Lo sport-washing del principe ereditario saudita Mohammed bin Salman sbarca in Premier League. I geordie boys si preparano ad accogliere il nuovo proprietario del Newcastle United: la squadra che milita nella Premier League inglese sta per passare nelle mani di un consorzio di investitori tra cui spicca il Public Investment Fund, il fondo sovrano dell’Arabia saudita.

Con un valore stimato di 330 milioni di dollari i sauditi gestiranno l’80% del Newcastle United, il restante 20 sarà diviso tra gli immobiliaristi inglesi Rouben e Amanda Staveley, già intermediaria nell’acquisizione del Manchester City da parte dello sceicco Mansour.

È attraverso lo sport che adesso MbS cerca di risollevare la propria immagine e la credibilità del paese. Il presidente della società sarà Yasir Al-Rumayyan, braccio destro del principe ereditario e già presidente di Aramco, il deus ex machina dello sport-washing saudita che, dopo aver portato in patria eventi sportivi con tennisti, pugili, calciatori, piloti e golfisti di fama internazionale, si appresta a fare un passo in avanti con l’acquisizione del club di Premier League.

Il termine «sport-washing» è stato usato per la prima volta da Devin Kenney, ricercatore del Golfo per conto di Amnesty International. Di mezzo sempre una squadra di Premier League, il Manchester City, e una società emiratina, la Arbatec, finite nei cosiddetti football leaks per degli accordi di sponsorizzazione.

Dalle parti di St James’ Park, lo storico stadio del Newcastle, dopo 10 anni e due retrocessioni si conclude l’era Ashley, l’ex presidente che ha già incassato la caparra e siglato un accordo da 370 milioni di dollari con l’emiro. Ma per i tifosi che sognano il ritorno ai vertici del campionato c’è da aspettare il lascia passare dalla Premiere League, che sta valutando le garanzie economiche e quelle giudiziarie degli acquirenti.

Se per le prime non sembrano esserci problemi le seconde rappresentano un ostacolo: Kate Allen, direttore di Amnesty, in una lettera alla Premier League, definisce l’acquisizione «una copertura di azioni profondamente immorali, in violazione del diritto internazionale e in contrasto con i valori della Premier League e della comunità calcistica globale».

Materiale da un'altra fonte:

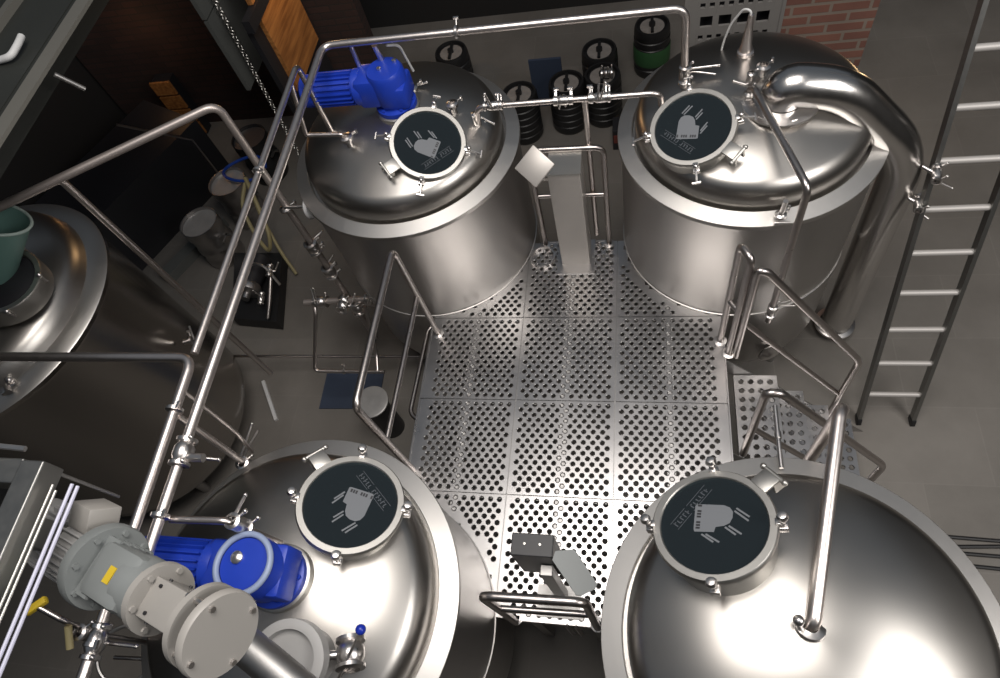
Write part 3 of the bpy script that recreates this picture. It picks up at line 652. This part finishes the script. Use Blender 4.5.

Quello del principe ereditario, sempre secondo Amnesty, è il «regno della crudeltà»: in numerosi report ha evidenziato le violazioni dei diritti umani ai danni di oppositori politi, attivisti, giornalisti, difensori dei diritti umani, donne e religiosi. In Yemen, dopo oltre cinque anni di guerra, si contano oltre 100mila morti, 20 milioni di persone a rischio, mille operatori umanitari impegnati sul campo e più di quattro milioni di sfollati interni.

La ricercatrice Hatice Gengiz, ex compagna del giornalista Jamal Kashoggi ucciso il 3 ottobre 2018 nel consolato saudita di Istanbul, ha definito l’azione un «uso strategico dello sport da parte di Mohammed bin Salman per riparare la sua reputazione internazionale dopo l’omicidio di Jamal. Tutte le investigazioni indipendenti, anche quelle di Onu e Cia, hanno concluso che bin Salman ordinò l’omicidio di Jamal. Invito caldamente la Premier League e le autorità inglesi a intervenire per fermare l’acquisizione del Newcastle e allontanare MbS dallo sport inglese».

Anche l’emittente tv qatariota beIn ha espresso preoccupazione per la conclusione dell’affare. Secondo l’amministrazione di beIn, la Premier League «dovrebbe valutare con attenzione le proposte di potenziali acquirenti che hanno arrecato danni ingenti alle entrate commerciali delle società e della stessa lega», riferendosi allo streaming illegale del canale qatariota attraverso cui Riyadh permette la visione delle partite inglesi nel regno.